= SHORT EXERCISE =
Go through the material and pull out every line with the string "script" in it.

= ENTRIES SUPPLIED =
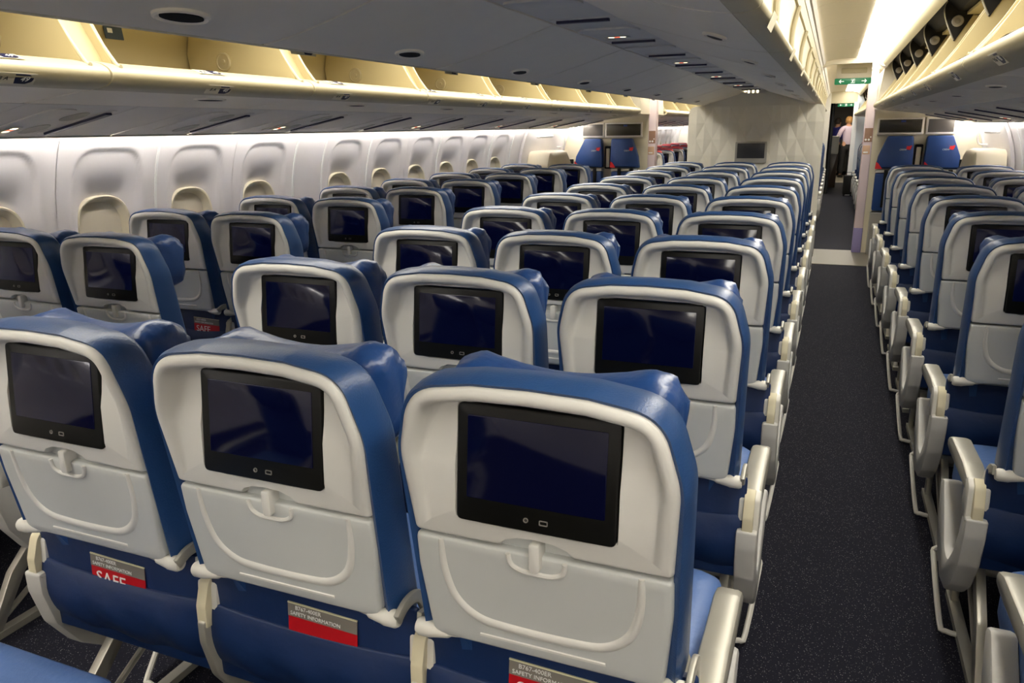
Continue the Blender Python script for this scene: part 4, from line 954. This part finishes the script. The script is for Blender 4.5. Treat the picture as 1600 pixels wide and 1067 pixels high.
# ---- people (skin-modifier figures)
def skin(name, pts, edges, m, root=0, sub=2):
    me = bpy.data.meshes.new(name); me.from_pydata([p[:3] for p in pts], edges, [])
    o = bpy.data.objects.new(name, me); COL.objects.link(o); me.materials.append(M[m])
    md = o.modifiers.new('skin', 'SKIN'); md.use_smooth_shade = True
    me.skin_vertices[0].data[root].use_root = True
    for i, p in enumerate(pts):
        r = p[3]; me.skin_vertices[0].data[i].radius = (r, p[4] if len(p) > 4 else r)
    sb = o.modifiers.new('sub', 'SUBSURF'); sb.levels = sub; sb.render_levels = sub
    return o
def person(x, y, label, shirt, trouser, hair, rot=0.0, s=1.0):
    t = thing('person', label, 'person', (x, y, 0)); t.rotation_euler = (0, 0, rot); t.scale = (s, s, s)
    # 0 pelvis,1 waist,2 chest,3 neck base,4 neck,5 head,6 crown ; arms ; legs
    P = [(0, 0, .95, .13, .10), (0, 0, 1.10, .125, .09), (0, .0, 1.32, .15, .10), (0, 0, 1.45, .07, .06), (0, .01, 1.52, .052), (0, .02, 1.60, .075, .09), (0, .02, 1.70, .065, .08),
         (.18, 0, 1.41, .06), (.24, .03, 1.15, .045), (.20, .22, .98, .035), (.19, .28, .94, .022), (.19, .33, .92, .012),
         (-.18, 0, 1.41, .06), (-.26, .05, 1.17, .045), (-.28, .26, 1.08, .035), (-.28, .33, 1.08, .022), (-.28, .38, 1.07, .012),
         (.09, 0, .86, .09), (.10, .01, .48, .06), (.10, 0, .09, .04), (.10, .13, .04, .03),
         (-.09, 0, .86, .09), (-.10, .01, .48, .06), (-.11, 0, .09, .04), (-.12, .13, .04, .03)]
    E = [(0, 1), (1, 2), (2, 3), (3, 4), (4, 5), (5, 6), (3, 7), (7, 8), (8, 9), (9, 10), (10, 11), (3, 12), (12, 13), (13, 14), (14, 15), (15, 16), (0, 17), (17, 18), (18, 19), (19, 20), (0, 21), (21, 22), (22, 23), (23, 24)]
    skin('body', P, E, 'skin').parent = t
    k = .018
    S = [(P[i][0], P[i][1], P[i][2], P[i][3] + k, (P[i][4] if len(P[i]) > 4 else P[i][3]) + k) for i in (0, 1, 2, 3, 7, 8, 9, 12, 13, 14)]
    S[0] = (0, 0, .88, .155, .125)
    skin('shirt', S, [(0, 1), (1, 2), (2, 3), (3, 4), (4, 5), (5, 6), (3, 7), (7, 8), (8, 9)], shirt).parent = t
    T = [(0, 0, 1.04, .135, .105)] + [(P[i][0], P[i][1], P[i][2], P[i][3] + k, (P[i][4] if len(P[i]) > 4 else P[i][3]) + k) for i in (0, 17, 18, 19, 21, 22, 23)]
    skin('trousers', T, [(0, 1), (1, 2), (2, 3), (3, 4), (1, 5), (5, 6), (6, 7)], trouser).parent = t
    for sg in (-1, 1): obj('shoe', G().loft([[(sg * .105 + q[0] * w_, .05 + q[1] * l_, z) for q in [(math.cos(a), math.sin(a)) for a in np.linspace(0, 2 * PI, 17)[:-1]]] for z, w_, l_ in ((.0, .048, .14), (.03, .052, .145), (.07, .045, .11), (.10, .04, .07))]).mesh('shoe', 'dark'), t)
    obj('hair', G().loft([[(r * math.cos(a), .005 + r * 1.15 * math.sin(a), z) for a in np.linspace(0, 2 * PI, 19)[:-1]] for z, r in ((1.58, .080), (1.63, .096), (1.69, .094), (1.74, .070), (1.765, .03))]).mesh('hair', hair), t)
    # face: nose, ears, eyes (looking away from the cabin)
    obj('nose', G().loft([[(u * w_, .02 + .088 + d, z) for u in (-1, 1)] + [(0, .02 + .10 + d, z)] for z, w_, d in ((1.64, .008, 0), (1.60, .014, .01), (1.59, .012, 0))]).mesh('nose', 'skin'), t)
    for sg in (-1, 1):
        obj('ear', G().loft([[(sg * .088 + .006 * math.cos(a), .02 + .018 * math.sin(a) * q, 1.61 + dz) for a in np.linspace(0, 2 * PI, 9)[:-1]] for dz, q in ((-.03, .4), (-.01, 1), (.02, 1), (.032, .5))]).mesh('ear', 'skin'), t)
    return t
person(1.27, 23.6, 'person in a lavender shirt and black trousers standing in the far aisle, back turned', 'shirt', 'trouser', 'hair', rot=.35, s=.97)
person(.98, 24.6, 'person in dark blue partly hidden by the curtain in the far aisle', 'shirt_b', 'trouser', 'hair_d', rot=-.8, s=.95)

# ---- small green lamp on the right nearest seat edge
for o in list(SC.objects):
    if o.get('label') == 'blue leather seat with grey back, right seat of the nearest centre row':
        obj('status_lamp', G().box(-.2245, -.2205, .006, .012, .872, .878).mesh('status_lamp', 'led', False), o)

--

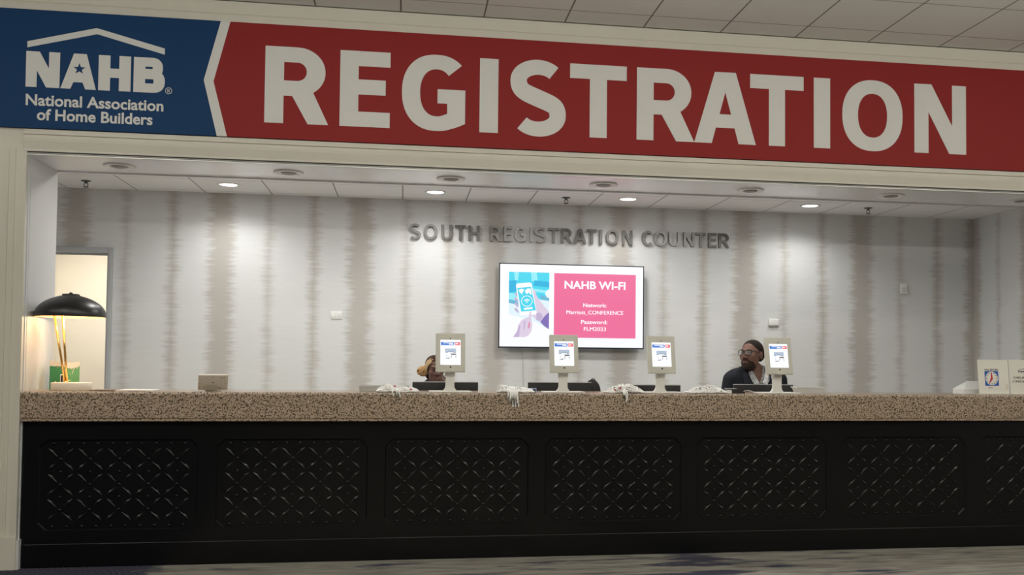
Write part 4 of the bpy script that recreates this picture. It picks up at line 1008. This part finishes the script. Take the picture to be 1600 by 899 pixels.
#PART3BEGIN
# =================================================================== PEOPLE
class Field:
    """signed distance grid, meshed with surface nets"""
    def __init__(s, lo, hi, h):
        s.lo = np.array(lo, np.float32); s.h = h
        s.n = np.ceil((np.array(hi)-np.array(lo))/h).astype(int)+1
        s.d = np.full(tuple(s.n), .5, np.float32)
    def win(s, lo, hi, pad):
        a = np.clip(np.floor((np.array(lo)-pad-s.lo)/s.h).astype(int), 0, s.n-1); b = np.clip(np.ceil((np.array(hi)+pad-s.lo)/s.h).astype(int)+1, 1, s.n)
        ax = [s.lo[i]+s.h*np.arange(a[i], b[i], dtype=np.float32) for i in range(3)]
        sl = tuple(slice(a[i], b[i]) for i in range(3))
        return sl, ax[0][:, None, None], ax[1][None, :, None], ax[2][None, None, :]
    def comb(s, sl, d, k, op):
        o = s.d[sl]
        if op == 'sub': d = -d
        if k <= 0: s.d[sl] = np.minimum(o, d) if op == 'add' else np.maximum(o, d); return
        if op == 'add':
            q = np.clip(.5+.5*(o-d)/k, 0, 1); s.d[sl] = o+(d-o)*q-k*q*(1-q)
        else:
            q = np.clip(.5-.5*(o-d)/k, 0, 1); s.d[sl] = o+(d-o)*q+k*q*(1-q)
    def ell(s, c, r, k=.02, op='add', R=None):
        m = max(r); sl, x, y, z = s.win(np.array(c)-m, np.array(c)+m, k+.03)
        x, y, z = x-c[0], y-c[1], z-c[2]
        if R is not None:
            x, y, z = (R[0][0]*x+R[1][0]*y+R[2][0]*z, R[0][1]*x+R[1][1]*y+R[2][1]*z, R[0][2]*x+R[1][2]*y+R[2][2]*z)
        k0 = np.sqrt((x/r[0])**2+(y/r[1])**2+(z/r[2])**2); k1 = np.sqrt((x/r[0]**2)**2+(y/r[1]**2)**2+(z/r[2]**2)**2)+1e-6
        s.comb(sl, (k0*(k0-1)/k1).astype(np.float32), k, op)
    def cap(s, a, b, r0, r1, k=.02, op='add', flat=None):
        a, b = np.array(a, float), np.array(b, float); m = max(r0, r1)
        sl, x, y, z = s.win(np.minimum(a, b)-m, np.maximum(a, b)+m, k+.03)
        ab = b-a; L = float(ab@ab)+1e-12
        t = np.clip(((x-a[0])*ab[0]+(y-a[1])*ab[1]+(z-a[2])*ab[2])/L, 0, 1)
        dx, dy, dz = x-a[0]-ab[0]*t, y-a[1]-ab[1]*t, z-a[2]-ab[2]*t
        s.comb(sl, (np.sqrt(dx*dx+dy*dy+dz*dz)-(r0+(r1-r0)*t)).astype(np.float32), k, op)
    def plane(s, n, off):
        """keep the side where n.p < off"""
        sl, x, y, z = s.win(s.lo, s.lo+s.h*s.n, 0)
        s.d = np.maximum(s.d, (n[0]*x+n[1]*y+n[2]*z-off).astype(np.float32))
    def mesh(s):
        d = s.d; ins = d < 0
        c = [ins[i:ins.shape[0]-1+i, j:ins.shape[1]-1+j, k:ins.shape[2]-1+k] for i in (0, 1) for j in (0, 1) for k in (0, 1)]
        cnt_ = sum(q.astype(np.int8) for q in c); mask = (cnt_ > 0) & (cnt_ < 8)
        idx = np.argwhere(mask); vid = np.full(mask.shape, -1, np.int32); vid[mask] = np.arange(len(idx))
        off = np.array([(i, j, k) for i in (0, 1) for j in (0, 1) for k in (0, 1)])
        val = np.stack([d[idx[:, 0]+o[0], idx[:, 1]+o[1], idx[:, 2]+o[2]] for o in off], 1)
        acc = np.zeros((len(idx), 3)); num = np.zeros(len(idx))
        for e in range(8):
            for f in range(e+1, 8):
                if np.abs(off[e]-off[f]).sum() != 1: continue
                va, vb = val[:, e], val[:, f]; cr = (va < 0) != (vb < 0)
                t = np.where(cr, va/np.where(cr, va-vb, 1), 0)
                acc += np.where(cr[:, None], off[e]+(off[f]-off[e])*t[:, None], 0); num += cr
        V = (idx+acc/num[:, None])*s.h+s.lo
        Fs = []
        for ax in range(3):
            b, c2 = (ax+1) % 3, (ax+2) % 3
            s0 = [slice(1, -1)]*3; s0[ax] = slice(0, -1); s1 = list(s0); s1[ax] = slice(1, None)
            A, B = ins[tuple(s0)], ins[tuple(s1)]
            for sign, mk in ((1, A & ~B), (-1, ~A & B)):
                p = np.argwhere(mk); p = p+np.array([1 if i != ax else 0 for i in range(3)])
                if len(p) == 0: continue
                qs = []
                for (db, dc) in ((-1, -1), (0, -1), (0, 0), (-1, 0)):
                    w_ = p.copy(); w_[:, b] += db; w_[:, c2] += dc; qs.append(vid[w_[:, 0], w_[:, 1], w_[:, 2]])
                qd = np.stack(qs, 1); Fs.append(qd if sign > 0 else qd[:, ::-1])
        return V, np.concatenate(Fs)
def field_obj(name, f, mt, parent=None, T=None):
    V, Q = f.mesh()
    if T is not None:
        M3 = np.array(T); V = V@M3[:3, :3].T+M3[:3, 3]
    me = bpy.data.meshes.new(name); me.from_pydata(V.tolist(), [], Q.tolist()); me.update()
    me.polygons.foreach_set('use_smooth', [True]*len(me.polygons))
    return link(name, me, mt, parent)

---

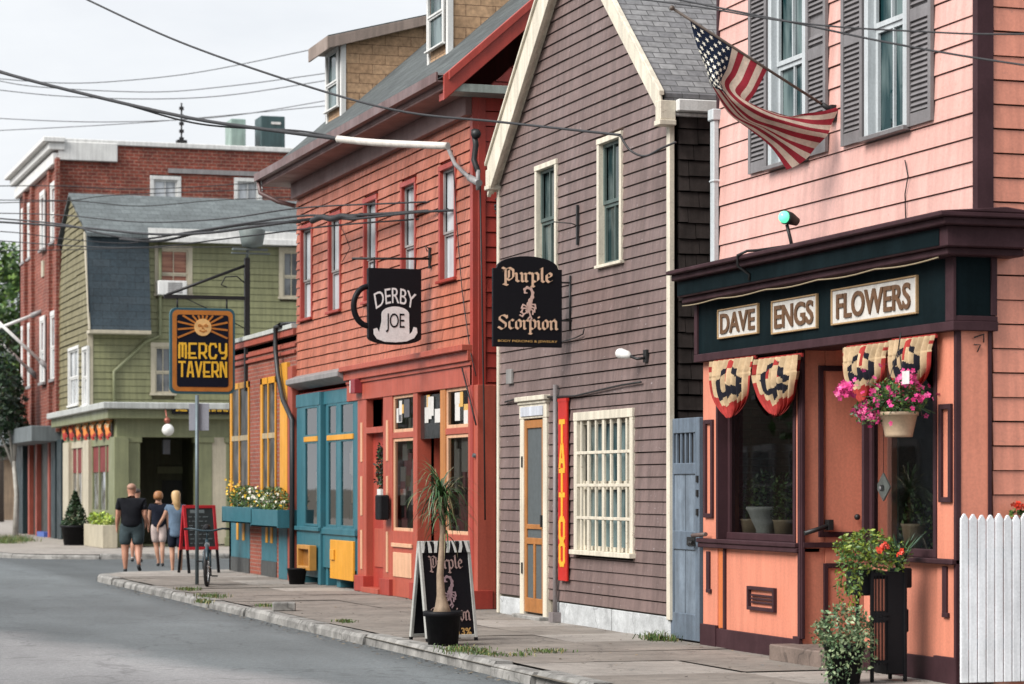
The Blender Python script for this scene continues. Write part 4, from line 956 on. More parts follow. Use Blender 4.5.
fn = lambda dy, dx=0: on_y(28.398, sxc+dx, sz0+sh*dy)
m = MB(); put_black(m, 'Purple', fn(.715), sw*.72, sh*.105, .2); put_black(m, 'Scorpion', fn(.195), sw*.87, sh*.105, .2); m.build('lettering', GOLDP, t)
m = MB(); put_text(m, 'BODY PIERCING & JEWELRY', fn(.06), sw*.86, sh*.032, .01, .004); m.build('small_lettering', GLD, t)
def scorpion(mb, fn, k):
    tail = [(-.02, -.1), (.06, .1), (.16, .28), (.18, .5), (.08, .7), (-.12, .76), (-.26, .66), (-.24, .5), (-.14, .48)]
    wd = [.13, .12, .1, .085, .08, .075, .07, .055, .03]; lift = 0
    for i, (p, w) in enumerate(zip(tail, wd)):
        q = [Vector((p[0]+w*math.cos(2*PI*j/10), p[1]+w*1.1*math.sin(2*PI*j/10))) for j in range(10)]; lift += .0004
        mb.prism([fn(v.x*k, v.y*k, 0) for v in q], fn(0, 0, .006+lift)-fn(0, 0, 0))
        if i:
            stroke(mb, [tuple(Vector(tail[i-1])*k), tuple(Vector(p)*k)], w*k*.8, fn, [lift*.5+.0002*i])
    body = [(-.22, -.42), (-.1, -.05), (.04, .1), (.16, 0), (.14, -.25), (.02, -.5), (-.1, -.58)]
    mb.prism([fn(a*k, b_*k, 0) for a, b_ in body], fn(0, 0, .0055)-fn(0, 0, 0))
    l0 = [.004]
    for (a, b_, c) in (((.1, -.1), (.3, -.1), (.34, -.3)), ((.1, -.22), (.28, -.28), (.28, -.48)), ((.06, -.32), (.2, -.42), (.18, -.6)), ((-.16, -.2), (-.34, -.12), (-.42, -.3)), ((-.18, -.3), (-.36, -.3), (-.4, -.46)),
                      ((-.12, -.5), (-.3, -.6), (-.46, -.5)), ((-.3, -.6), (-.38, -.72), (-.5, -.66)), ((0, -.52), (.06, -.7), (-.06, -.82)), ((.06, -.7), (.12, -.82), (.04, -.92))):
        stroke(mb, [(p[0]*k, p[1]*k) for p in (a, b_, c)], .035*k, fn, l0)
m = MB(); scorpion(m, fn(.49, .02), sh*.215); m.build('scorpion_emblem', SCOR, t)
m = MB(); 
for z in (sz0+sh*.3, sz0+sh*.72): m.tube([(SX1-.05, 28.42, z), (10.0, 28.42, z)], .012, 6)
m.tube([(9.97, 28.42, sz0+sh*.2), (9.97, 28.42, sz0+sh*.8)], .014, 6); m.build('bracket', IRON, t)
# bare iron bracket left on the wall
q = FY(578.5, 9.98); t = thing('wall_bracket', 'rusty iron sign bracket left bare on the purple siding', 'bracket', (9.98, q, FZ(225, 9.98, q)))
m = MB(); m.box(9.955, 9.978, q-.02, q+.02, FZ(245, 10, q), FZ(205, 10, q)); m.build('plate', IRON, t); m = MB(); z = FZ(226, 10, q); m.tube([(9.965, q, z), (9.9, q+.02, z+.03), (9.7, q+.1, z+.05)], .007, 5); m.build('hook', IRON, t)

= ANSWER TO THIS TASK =
Continue the Blender Python script for this scene: part 4, from line 954. This part finishes the script. The script is for Blender 4.5. Treat the picture as 1600 pixels wide and 1067 pixels high.
Write part 4 of the bpy script that recreates this picture. It picks up at line 1008. This part finishes the script. Take the picture to be 1600 by 899 pixels.
The Blender Python script for this scene continues. Write part 4, from line 956 on. More parts follow. Use Blender 4.5.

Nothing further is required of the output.